Can you see the two exceptionally tall buildings through the mist, standing far above the others? I remember when those "twin towers" opened ten years earlier.
For a long time, they were just part of the landscape of New York.
During the course of many visits, I went up to the top and marveled at the amazing views. (It was fun to take visiting Europeans up there; in fact it's fun just taking them to New York, which is not like anything they've ever seen except in the movies). I hung around various parts of the buildings day and night, walked by them, saw them from many angles of the skyline, saw them from airplane windows....
It seemed like they would just be there forever. Like mountains.

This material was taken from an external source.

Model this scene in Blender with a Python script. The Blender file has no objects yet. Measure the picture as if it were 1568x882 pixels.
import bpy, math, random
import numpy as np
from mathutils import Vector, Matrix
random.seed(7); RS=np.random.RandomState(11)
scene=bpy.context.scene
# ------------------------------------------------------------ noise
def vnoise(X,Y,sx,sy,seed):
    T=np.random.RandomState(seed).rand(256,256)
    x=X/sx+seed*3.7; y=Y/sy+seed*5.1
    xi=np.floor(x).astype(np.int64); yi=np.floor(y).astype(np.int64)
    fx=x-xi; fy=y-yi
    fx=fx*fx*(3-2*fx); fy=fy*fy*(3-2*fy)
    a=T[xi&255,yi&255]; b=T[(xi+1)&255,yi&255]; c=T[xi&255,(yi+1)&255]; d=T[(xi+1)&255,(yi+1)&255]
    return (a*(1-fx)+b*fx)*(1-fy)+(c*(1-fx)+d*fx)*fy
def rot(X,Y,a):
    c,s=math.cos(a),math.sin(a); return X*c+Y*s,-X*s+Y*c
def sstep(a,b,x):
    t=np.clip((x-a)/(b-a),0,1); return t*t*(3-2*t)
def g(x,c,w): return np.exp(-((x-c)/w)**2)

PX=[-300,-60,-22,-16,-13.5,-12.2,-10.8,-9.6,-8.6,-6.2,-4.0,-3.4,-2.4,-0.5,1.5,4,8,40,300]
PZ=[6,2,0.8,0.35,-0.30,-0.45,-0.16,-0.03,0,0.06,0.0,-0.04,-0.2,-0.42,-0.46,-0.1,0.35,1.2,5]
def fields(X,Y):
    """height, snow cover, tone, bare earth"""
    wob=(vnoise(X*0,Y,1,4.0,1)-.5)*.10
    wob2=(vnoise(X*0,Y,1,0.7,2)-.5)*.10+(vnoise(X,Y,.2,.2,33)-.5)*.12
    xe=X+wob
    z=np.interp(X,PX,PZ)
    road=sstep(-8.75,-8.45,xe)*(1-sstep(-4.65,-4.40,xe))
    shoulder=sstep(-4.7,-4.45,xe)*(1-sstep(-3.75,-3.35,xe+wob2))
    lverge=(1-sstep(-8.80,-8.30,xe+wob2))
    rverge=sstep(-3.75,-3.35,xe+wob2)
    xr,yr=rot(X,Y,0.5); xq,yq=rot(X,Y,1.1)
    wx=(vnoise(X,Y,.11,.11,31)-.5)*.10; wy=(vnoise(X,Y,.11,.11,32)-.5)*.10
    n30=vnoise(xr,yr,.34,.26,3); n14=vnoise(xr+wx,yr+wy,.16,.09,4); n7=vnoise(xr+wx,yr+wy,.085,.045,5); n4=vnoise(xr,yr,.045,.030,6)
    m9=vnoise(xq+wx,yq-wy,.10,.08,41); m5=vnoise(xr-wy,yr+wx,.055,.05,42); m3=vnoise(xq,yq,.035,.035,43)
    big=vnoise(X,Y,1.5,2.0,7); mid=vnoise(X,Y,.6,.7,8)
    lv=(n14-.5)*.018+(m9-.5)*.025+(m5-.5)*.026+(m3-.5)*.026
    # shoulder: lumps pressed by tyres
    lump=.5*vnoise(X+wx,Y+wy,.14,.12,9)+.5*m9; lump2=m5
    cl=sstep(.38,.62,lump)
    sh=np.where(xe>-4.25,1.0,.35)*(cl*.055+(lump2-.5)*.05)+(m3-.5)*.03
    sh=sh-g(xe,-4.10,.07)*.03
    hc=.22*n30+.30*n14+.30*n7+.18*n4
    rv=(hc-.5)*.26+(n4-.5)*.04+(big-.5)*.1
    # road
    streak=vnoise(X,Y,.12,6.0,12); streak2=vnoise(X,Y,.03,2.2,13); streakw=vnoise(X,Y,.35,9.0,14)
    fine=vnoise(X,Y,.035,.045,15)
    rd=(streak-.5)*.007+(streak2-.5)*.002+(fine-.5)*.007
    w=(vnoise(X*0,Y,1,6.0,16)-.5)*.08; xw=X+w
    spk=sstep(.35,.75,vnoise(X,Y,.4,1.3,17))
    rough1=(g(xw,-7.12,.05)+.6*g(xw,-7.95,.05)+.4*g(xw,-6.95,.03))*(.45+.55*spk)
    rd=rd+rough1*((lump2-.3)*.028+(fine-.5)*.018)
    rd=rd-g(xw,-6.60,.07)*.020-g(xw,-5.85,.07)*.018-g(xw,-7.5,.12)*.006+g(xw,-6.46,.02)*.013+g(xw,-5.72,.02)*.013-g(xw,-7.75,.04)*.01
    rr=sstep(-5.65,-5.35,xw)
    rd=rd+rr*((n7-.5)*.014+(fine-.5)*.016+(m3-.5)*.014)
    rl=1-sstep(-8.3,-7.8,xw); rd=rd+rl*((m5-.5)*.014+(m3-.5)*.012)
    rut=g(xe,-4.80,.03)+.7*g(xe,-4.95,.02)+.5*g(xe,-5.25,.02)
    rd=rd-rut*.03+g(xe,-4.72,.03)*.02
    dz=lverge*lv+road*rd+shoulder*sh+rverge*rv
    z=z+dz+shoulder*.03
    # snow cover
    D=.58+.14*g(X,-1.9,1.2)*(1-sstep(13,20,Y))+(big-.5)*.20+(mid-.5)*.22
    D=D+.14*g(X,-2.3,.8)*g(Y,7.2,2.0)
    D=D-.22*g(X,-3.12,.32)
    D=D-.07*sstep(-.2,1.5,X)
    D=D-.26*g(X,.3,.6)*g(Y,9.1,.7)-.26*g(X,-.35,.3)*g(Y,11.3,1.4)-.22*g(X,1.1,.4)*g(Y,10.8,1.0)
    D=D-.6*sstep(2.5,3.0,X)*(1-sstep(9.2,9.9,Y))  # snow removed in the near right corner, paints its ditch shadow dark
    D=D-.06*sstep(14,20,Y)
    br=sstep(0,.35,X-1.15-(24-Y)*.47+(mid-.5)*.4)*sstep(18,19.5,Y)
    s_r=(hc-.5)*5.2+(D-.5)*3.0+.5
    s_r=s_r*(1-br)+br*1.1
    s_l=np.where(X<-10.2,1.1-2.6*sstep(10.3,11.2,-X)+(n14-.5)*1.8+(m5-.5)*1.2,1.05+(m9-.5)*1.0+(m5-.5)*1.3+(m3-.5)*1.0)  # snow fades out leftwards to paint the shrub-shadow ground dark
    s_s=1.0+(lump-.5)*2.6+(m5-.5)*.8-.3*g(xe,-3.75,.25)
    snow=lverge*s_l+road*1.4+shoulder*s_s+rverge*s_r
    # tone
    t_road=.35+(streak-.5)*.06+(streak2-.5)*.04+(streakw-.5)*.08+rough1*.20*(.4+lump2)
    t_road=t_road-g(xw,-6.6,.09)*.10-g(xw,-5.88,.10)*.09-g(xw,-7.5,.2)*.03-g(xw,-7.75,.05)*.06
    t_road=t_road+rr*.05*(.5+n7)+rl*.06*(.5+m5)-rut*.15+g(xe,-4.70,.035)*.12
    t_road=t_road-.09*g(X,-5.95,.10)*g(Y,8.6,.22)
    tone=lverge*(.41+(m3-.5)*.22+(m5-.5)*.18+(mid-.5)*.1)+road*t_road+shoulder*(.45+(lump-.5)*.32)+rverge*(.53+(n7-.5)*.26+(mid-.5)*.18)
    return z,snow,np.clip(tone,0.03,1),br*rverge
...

The nightmare that took place 16 years ago was inconceivable for a large part of my life. We grew up imagining nuclear war (and those images are proving more resilient than I had hoped). But the primitive evil of September 11, 2001, along with the personal catastrophes and the heroism that followed, proved once again a very old truth.
It proved that the greatest power in the world—for violence and destruction or for valor and courage and solidarity—remains the human heart with its designs, its choices for good or evil, and its vocation that draws it to love and to hope and to begin again.